F. Léotard : Non, nous sommes désireux de soutenir l’action du Premier ministre et du gouvernement, nous lui avons montré cela à plusieurs reprises, nous continuerons à le faire très dignement et très clairement. Nous n’avons jamais caché quelles étaient nos préférences, que ce soit dans le succès ou la difficulté.
P. Lapousterle : Vous aviez démissionné de vos fonctions électives lors de votre mise en examen. G. Longuet doit faire de même pour la présidence du PR ?
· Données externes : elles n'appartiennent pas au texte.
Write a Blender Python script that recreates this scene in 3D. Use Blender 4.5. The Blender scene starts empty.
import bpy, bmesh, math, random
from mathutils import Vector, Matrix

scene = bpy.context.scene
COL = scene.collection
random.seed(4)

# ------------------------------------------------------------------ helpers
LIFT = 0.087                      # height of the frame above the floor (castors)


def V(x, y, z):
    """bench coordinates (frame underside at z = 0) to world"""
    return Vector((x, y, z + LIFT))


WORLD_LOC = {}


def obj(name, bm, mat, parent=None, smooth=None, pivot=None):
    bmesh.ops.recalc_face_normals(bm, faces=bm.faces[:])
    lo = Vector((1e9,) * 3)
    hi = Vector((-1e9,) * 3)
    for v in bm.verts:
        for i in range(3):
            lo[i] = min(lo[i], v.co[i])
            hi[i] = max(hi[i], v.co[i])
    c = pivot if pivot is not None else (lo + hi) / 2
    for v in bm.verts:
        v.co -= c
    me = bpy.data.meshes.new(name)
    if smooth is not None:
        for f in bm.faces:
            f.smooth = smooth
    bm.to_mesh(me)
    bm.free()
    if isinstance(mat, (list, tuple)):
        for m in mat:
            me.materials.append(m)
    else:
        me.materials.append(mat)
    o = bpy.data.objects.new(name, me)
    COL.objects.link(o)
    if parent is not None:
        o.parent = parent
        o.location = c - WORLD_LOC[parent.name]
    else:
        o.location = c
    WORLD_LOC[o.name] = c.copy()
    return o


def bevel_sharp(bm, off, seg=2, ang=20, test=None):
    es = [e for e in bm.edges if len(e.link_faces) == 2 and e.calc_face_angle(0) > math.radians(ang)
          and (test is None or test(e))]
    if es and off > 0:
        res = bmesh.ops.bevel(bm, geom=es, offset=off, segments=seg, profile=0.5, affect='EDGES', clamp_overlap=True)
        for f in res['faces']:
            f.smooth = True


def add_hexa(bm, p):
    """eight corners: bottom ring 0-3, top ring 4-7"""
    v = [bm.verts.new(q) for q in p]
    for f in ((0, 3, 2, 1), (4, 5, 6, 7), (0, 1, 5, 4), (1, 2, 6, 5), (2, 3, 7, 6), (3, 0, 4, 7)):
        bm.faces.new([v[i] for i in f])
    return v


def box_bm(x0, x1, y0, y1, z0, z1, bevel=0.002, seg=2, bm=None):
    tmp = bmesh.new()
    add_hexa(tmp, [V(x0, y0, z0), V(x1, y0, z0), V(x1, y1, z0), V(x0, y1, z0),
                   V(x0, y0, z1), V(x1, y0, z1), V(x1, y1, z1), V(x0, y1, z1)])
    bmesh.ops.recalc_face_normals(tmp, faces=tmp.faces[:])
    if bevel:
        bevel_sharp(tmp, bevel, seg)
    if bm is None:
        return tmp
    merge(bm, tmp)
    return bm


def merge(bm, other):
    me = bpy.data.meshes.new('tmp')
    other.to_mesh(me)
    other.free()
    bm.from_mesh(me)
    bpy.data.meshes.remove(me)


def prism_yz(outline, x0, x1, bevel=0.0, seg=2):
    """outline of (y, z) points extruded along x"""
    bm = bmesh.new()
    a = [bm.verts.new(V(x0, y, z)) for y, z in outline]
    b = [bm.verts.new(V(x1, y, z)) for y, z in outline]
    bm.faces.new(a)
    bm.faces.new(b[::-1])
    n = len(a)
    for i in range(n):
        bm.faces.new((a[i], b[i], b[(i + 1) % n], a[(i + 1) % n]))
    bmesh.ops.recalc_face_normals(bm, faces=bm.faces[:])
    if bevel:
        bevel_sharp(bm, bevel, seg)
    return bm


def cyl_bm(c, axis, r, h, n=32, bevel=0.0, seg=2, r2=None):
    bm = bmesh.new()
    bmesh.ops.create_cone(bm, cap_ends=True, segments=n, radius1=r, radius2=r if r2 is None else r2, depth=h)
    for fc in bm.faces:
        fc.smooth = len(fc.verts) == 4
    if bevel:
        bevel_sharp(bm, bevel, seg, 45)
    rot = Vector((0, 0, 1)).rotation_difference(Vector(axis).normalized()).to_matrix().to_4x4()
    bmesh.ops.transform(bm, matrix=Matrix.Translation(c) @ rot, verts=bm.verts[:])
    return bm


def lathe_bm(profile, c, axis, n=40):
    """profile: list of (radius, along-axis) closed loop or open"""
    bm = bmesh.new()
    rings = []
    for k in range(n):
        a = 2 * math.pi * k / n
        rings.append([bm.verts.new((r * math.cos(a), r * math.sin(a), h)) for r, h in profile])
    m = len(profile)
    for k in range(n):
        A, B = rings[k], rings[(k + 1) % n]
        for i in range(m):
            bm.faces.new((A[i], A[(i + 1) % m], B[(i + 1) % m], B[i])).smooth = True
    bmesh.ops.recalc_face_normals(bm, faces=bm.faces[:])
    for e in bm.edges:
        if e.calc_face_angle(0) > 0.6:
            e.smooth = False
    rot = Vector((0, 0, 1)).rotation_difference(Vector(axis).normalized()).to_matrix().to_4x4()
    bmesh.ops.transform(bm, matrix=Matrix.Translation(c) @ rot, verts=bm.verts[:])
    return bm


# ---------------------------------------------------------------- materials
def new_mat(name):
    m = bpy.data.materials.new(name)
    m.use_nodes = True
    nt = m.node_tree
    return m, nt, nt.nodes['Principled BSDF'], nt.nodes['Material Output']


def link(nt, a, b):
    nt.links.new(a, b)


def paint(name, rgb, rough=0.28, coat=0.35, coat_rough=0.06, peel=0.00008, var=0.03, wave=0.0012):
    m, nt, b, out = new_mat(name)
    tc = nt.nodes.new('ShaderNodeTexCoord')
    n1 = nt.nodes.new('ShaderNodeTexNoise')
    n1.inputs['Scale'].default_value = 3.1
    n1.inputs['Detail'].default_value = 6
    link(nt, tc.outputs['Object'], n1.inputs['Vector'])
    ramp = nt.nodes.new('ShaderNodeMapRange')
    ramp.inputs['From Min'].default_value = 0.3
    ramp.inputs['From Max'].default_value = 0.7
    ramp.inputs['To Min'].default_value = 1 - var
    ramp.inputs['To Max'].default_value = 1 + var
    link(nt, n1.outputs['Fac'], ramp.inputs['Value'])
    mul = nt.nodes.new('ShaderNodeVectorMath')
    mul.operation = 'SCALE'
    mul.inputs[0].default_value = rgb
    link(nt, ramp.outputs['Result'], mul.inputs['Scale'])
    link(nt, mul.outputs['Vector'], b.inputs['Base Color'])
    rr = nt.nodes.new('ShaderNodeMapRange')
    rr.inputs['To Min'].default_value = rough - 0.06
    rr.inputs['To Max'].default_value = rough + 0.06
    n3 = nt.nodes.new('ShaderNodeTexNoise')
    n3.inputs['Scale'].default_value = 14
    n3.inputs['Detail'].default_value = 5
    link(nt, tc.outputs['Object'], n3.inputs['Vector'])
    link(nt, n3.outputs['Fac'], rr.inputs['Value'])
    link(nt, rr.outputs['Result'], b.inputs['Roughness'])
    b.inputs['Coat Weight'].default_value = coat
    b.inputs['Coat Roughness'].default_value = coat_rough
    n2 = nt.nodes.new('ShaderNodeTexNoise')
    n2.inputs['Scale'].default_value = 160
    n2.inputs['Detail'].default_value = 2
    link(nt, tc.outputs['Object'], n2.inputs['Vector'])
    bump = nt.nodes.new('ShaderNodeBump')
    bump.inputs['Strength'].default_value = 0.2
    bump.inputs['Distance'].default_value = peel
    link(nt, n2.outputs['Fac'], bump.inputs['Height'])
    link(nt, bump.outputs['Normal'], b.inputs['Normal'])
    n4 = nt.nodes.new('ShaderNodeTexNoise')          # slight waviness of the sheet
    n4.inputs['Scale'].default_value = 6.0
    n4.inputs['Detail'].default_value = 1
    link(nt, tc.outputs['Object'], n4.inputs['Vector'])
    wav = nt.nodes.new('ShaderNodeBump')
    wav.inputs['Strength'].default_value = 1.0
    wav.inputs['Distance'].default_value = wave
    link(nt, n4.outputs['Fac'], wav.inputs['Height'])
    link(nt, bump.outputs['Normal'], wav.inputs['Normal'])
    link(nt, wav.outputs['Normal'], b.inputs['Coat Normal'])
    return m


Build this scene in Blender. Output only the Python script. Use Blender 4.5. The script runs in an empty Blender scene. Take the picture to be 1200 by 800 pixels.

F. Léotard : Je le souhaite, car cette fonction lui a été donnée par les militants et ces militants lui gardent leur confiance, vous êtes devant quelqu’un qui n’a jamais été entendu une seule fois par un policier, par un juge et dont tout le monde prononce la condamnation. C’est un système de déni de droit stupéfiant et la crise du droit que traverse notre pays, je la trouve beaucoup plus grave que beaucoup d’autres crises sociales que l’on évoque tous les jours, à longueur de colonnes. Il y a là quelque chose qui est effrayant pour une grande démocratie et demain, vous pouvez être condamné devant vos compatriotes, sans jamais une seule fois avoir été entendu par un juge et c’est là quelque chose de monstrueux.
P. Lapousterle : Les propositions sur le service militaire faites par le comité sur la jeunesse ne vous semblent pas intéressantes ?
F. Léotard : J’ai été gentil en disant que ce n’était pas une bonne idée : c’est absurde. En dessous d’un certain nombre de mois, on ne forme plus de combattant. Il n’y a plus de guerre sur le territoire mais on a célébré quelques anniversaires qui nous font penser à ce qu’a été le mois de juin 1940, avant 1944. Un grand pays, ça se protège, par du temps, une formation, une solidarité, et on a tort de tenir un langage aux jeunes qui ne leur parle que de leurs droits. Ils ont, bien sûr, des droits mais ils ont aussi des devoirs et on a tort de ne pas leur montrer que dans une phase de 10 mois, qui n’est pas grand-chose, on peut leur donner de la formation professionnelle, du civisme, de la solidarité, de la générosité. Ça n’est pas toujours le cas mais il faut s’efforcer de réformer ce qui est en cause, ce sentiment de perte de temps, et je suis prêt à le faire.
P. Lapousterle : La réforme du service national est pour bientôt ?
F. Léotard : Deux idées : plus d’égalité et plus de formation professionnelle, tout en maintenant le principe qu’un militaire sert à défendre son pays et que nous avons besoin actuellement de cette jeunesse-là pour accomplir les tâches qui sont les nôtres. Depuis la Bosnie jusqu’aux DOM, nous avons besoin de forces militaires en mesure de défendre les intérêts du pays. Si on le ne leur dit pas, personne ne le leur dira et moi, je le leur dis.
P. Lapousterle : Cette réforme, c’est pour quand ?
F. Léotard : La semaine prochaine.
P. Lapousterle : Ne pas avoir de candidat pour l’UDF, c’est la fin de cette formation ?
F. Léotard : Si on arrive avec des idées et des propositions, en soutenant un candidat qui est le porteur de ces idées, on a des chances de gagner et de compter. On n’est pas des marchands de tapis, on ne monnaye pas des voix et des places, on est là pour assurer le succès des idées auxquelles nous croyons. Présenter un candidat UDF contre un RPR, c’est la certitude de l’échec. Nous sommes résolus à n’avoir qu’un candidat, si possible le Premier ministre actuel, et c’est ça la façon d’être civique, aujourd’hui, sur cette échéance.